Día de Muertos a time to remember fallen Mexican journalists

Cempasuchil (marigolds), sugar cane, candles, calaveras (skulls) and other treats adorn a five-step altar. Among them, there are photos of four Mexican journalists and activists killed for their work.

Students at the University of Texas at Austin erected the Altar de Muertos (Altar of the Dead) for Proceso journalist Regina Martínez, photojournalist Rubén Espinosa, Veracruz activist Nadia VeraEl Diario reporter Armando Rodríguez Carreón and citizen journalist María del Rosario Fuentes Rubio.

The exhibit, organized by student group Discussing México, was built to honor the lives of those who fought for freedom of speech and of the press in México.

"This exhibit is a celebration of the life and work of journalists and activists who have bravely reported and spoken up against political corruption and organized crime in México. Their lives were unfairly taken," a poster near the altar read. "Today we pay tribute to them."

Nov. 2 marks both the Mexican holiday Día de Muertos, in which celebrants pay honor to the deceased in part by creating altars in their memory, and the International Day to End Impunity for Crimes against Journalists, which was proclaimed by the UN General Assembly to push for investigation and punishment in crimes against journalists.

In Mexico, altars to fallen journalists were built in Veracruz, Monterrey and Mexico City.

The altar at the Memory and Tolerance Museum (Museo Memoria y Tolerancia) in Mexico was covered in marigolds and pink flowers surrounding a computer. Empty picture frames hung on the wall behind.

On the night of Nov. 2 in Austin, Texas, students and community members passed the altar created by Discussing México and learned the story of violence that confronts journalists and activists in Mexico on a routine basis.

Armando Rodríguez Carreón, also known as "El Choco," was a police beat reporter for El Diario in Ciudad Juárez near the Mexico-U.S. border. He was murdered on Nov. 13, 2008 in his driveway while protecting his daughter. For many years following his death, colleagues have fought for investigation into his death. Two federal investigators working on his case have been murdered, according to the Committee to Protect Journalists (CPJ). His killers remain free.

Four years later, police found reporter Regina Martínez's body in her Veracruz home on April 28, 2012 with signs of beating and strangulation. Martínez was a veteran reporter and a correspondent for newsmagazine Proceso. Her death, which remains in impunity, was part of rising violence in the state of Veracruz.

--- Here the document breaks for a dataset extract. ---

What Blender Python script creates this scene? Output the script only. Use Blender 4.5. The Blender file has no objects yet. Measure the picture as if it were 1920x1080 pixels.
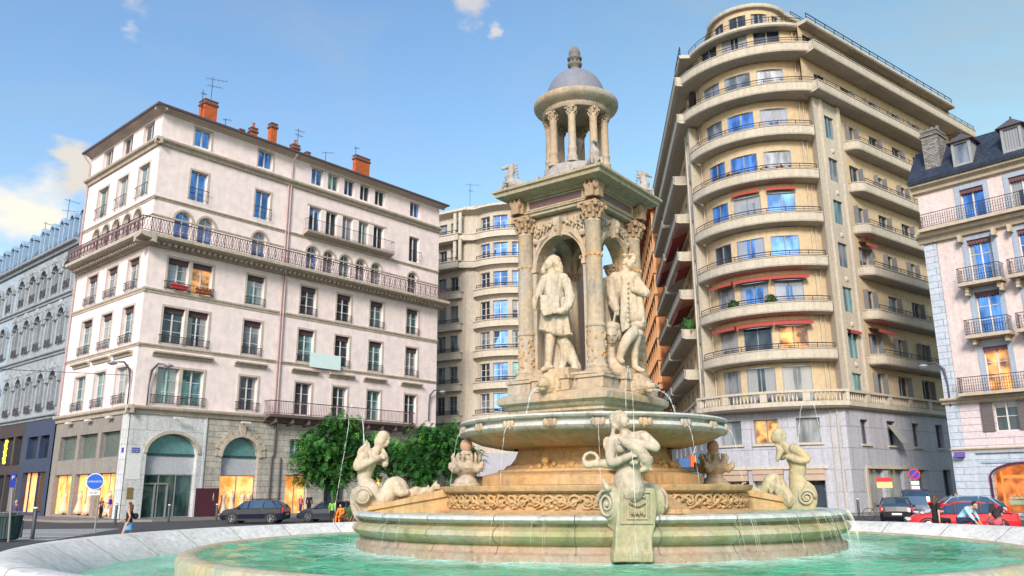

María del Rosario Fuentes Rubio's death was an important moment for citizen journalists in Mexico, who often report news that other outlets cannot or will not. Fuentes Rubio was a physician and citizen journalist from Reynosa who used Twitter to anonymously report on cartel activity in northern Mexico. She also contributed to citizen news site Valor por Tamaulipas.

She was kidnapped on Oct. 15, 2014 and the following day a photo of her corpse was posted to her Twitter account, @Miut3, with the following message: "My life has come to an end today...Don't put your families at risk like I did. I'm sorry. I died for nothing. They are closer on our trail than you think."

In the most recent case of extreme violence against freedom of expression in Mexico, Proceso photographer Rubén Espinosa and activist Nadia Vera, both from Veracruz, were brutally killed in an apartment in the Narvarte neighborhood of Mexico City on July 31, 2015. Three other women in the apartment at the time also were killed. No one has been convicted in this case.​​

Their deaths, which occurred in a city previously considered a safehaven for journalists, launched international campaigns drawing attention to the problem of violence against journalists in Mexico and impunity in those cases. Additional attention has been pointed at the country's troubled protection mechanism.

These journalists represent just a fraction of the media workers killed in Mexico in recent years. According to CPJ, 35 journalists have been killed in the country since 1992. However, when counting journalist murders reported by other organizations and cases in which the killings have not been directly linked to the journalist's work, the number rises to more than 80 journalists killed in Mexico in the past ten years.

So far this year, seven journalists have been killed in Mexico, making it the deadliest country in Latin America for journalists. Four of the journalists murdered were from the state of Veracruz.

Additionally, the Committee to Protect Journalists ranked Mexico eighth on its 2015 Global Impunity Index, which lists countries where murders of journalists go unpunished. It is the highest ranked Latin American country on the list.

The Discussing México altar was sponsored by the Knight Center for Journalism in the Americas, the Center for Mexican American Studies and the Benson Latin American Collection. It will be on display at the LLILAS Benson Latin American Studies and Collections at UT-Austin for the next few weeks.